By Auburn University College of Engineering

Auburn Engineering’s world-renowned autonomous vehicle research program literally lapped the competition — and made history in the process. Comprised of students in Auburn’s GPS and Vehicle Dynamics Lab (GAVLAB), Autonomous Tiger Racing (ATR) was the first to run the Dallara AV-21 autonomous race car around the Indianapolis Motor Speedway (IMS) last month in preparation for the first-ever Indy Autonomous Challenge on October 23.

“Dallara, as an engineering company, has always had a worldwide impact on innovation and technology,” said Stefano DePonti, CEO of Dallara USA. “We know the importance of collaborations with universities in continuing to support and grow innovation.
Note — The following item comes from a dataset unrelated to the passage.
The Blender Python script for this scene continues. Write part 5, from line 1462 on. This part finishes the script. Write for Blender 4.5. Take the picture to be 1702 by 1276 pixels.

We are pleased to learn about Auburn University’s recent performance achievement at the track and we look forward to seeing the results as other university teams meet the challenge.” 

Designed to push the boundaries of autonomous technology, as well as elevate consumer confidence in autonomous vehicles, the Indy Autonomous Challenge will pit teams from around the world head-to-head for 20 laps around the famed 2.5-mile oval at speeds of up to 185 mph.

The top prize? $1 million. 

Using lidar, GPS-INS, computer vision cameras, radar and other sensors, teams must design a software stack that not only allows an Indy Lights car to travel at race pace, but interpret draft influence and the movements of competitors. 

Why this matters

Technologies developed through this challenge will assist autonomous vehicle makers to improve sensors and other safety measures for cars that don’t need to travel at 130 mph.

Although chase vehicles are employed in testing, cars will soon traverse the track alone. Auburn’s pace was limited in its August 27 outing in order to validate track boundaries and to calibrate its software. That will soon change.

“When we start to get to speeds in excess of 130 mph, then we are in uncharted territory,” said ATR team lead Will Bryan. “We’re looking for how the sensors behave, the quality of the measurements, motion blur in the cameras and lidars. These are higher speeds than many of these sensors have ever been tested with. Then layer in multi-vehicle detection and tracking at high speed — these are the major challenges in front of us.”

David Bevly, the Bill and Lana McNair Distinguished Professor of Mechanical Engineering at Auburn, said he thinks the team can meet them head-on.

“It was exciting to see Auburn’s software controlling the vehicle completely autonomously to make history at IMS,” said Bevly, the GAVLAB’s founder and co-director. “It was incredible to see how quickly the car reacted compared to our chase vehicle. You could really see the software at work.”